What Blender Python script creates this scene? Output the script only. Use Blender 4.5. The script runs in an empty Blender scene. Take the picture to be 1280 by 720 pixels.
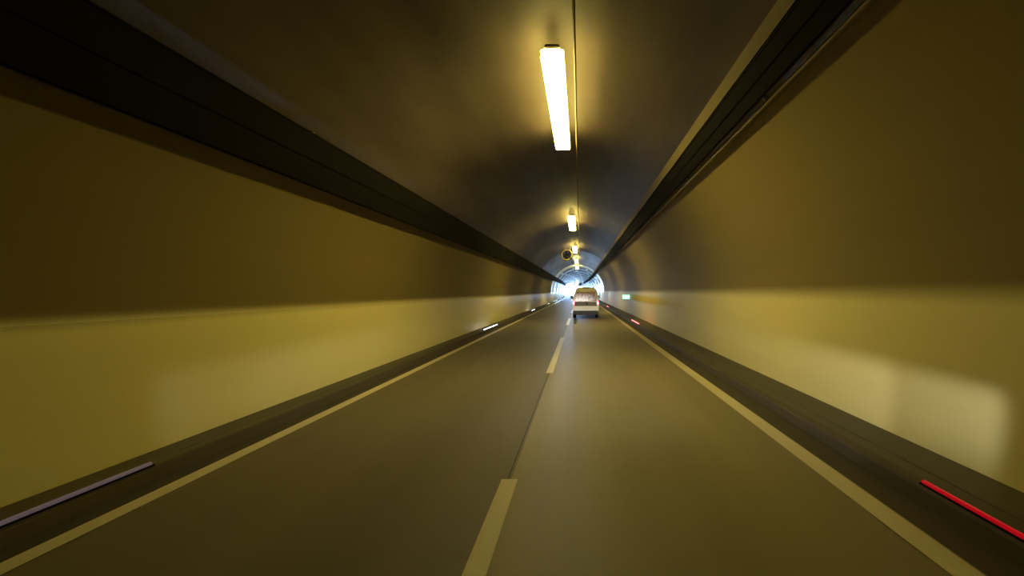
import bpy, bmesh, math, random
from mathutils import Vector, Matrix
random.seed(7)
scn = bpy.context.scene
col = scn.collection
PI = math.pi

# ------------------------------------------------------------------ view
scn.view_settings.view_transform = 'Standard'
scn.view_settings.look = 'None'
scn.view_settings.gamma = 1
scn.view_settings.use_curve_mapping = False
scn.view_settings.exposure = 0.0
scn.cycles.use_light_tree = True
scn.cycles.max_bounces = 8
scn.cycles.diffuse_bounces = 5
scn.cycles.glossy_bounces = 4
scn.cycles.sample_clamp_indirect = 25.0
scn.cycles.caustics_reflective = False
scn.cycles.caustics_refractive = False

# ------------------------------------------------------------------ the line the tunnel follows (metres; camera height is 2 m)
S0, RAD = 85.0, 3136.0
END = 265.0
BACK = -22.0
CX = -0.44          # middle of the bore
R = 4.51            # radius of the arch
CZ = 2.0            # height of the arch's centre

def P(s, x, z):
    """a point of the tunnel: s along the road, x to the right, z up"""
    t = max(0.0, s - S0)
    d = t * t / (2 * RAD)
    a = t / RAD
    return Vector((-d + x * math.cos(a), s + x * math.sin(a), z))

def heading(s):
    return max(0.0, s - S0) / RAD

def arch(a, r=R):
    """point of the arch at angle a (0 right springing, pi left springing)"""
    return (CX + r * math.cos(a), CZ + r * math.sin(a))

# ------------------------------------------------------------------ materials
def new_mat(name):
    m = bpy.data.materials.new(name)
    m.use_nodes = True
    return m, m.node_tree.nodes, m.node_tree.links, m.node_tree.nodes['Principled BSDF']

def surface(name, c, rough=.6, var=.12, scale=(1, 1, 1), nscale=2.0, bump=0.0, bscale=30, metal=0, spec=.5, c2=None, detail=5, coat=0):
    m, n, l, b = new_mat(name)
    tc = n.new('ShaderNodeTexCoord'); mp = n.new('ShaderNodeMapping')
    mp.inputs['Scale'].default_value = scale
    l.new(tc.outputs['Object'], mp.inputs[0])
    no = n.new('ShaderNodeTexNoise'); no.inputs['Scale'].default_value = nscale; no.inputs['Detail'].default_value = detail
    l.new(mp.outputs[0], no.inputs['Vector'])
    r = n.new('ShaderNodeValToRGB')
    r.color_ramp.elements[0].position = .3; r.color_ramp.elements[1].position = .7
    lo = [v * (1 - var) for v in c]; hi = [min(1, v * (1 + var)) for v in (c2 or c)]
    r.color_ramp.elements[0].color = (*lo, 1); r.color_ramp.elements[1].color = (*hi, 1)
    l.new(no.outputs['Fac'], r.inputs[0]); l.new(r.outputs[0], b.inputs['Base Color'])
    b.inputs['Roughness'].default_value = rough
    b.inputs['Metallic'].default_value = metal
    b.inputs['Specular IOR Level'].default_value = spec
    b.inputs['Coat Weight'].default_value = coat
    b.inputs['Coat Roughness'].default_value = .25
    if bump:
        n2 = n.new('ShaderNodeTexNoise'); n2.inputs['Scale'].default_value = bscale
        l.new(tc.outputs['Object'], n2.inputs['Vector'])
        bp = n.new('ShaderNodeBump'); bp.inputs['Strength'].default_value = bump; bp.inputs['Distance'].default_value = .02
        l.new(n2.outputs['Fac'], bp.inputs['Height']); l.new(bp.outputs[0], b.inputs['Normal'])
    return m

def coated_wall(name, low, up, z0, soft, gloss=.36):
    m = surface(name, (1, 1, 1), .42, .0, spec=.4)
    n, l = m.node_tree.nodes, m.node_tree.links
    b = n['Principled BSDF']
    tc = n.new('ShaderNodeTexCoord'); sp = n.new('ShaderNodeSeparateXYZ'); l.new(tc.outputs['Object'], sp.inputs[0])
    mp = n.new('ShaderNodeMapping'); mp.inputs['Scale'].default_value = (1, .06, .7); l.new(tc.outputs['Object'], mp.inputs[0])
    no = n.new('ShaderNodeTexNoise'); no.inputs['Scale'].default_value = 1.3; no.inputs['Detail'].default_value = 6; l.new(mp.outputs[0], no.inputs['Vector'])
    ad = n.new('ShaderNodeMath'); ad.operation = 'MULTIPLY_ADD'; l.new(no.outputs['Fac'], ad.inputs[0]); ad.inputs[1].default_value = .16; l.new(sp.outputs['Z'], ad.inputs[2])
    mr = n.new('ShaderNodeMapRange'); mr.interpolation_type = 'SMOOTHSTEP'
    mr.inputs['From Min'].default_value = z0 + .08 - soft; mr.inputs['From Max'].default_value = z0 + .08 + soft
    l.new(ad.outputs[0], mr.inputs['Value'])
    mx = n.new('ShaderNodeMix'); mx.data_type = 'RGBA'; mx.inputs[6].default_value = (*low, 1); mx.inputs[7].default_value = (*up, 1)
    l.new(mr.outputs[0], mx.inputs[0])
    vr = n.new('ShaderNodeMapRange'); vr.inputs['To Min'].default_value = .86; vr.inputs['To Max'].default_value = 1.14; l.new(no.outputs['Fac'], vr.inputs['Value'])
    m2 = n.new('ShaderNodeVectorMath'); m2.operation = 'SCALE'; l.new(mx.outputs[2], m2.inputs[0]); l.new(vr.outputs[0], m2.inputs['Scale'])
    l.new(m2.outputs[0], b.inputs['Base Color'])
    rr = n.new('ShaderNodeMapRange'); rr.inputs['To Min'].default_value = gloss; rr.inputs['To Max'].default_value = .75
    l.new(mr.outputs[0], rr.inputs['Value']); l.new(rr.outputs[0], b.inputs['Roughness'])
    return m

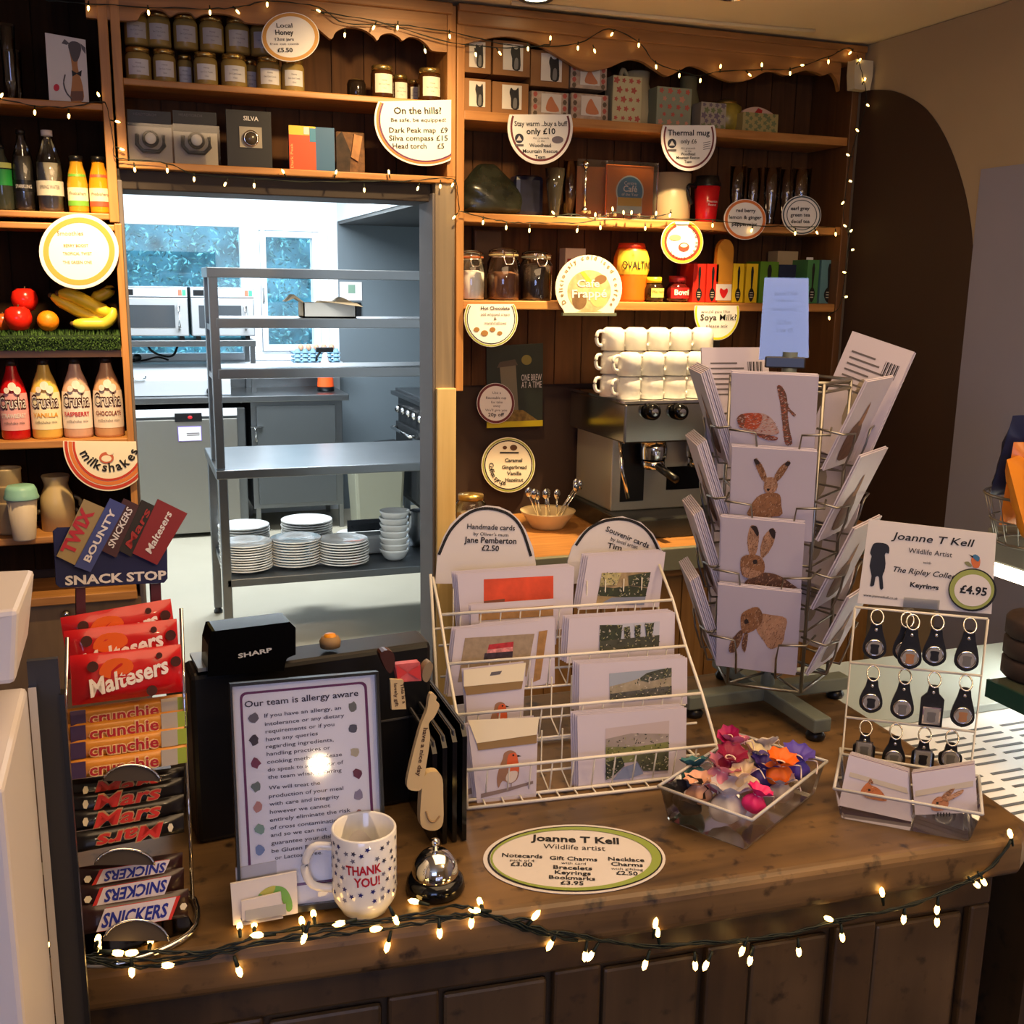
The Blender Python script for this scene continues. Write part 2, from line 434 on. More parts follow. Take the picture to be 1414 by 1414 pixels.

++++++++++++++++++++

▶ TASK DESCRIPTION:
Exactly restate the lines from the beginning of the data through the line with "the arch's centre", and no others, keeping pictures out.

▶ RESULT BELOW:
What Blender Python script creates this scene? Output the script only. Use Blender 4.5. The script runs in an empty Blender scene. Take the picture to be 1280 by 720 pixels.
import bpy, bmesh, math, random
from mathutils import Vector, Matrix
random.seed(7)
scn = bpy.context.scene
col = scn.collection
PI = math.pi

# ------------------------------------------------------------------ view
scn.view_settings.view_transform = 'Standard'
scn.view_settings.look = 'None'
scn.view_settings.gamma = 1
scn.view_settings.use_curve_mapping = False
scn.view_settings.exposure = 0.0
scn.cycles.use_light_tree = True
scn.cycles.max_bounces = 8
scn.cycles.diffuse_bounces = 5
scn.cycles.glossy_bounces = 4
scn.cycles.sample_clamp_indirect = 25.0
scn.cycles.caustics_reflective = False
scn.cycles.caustics_refractive = False

# ------------------------------------------------------------------ the line the tunnel follows (metres; camera height is 2 m)
S0, RAD = 85.0, 3136.0
END = 265.0
BACK = -22.0
CX = -0.44          # middle of the bore
R = 4.51            # radius of the arch
CZ = 2.0            # height of the arch's centre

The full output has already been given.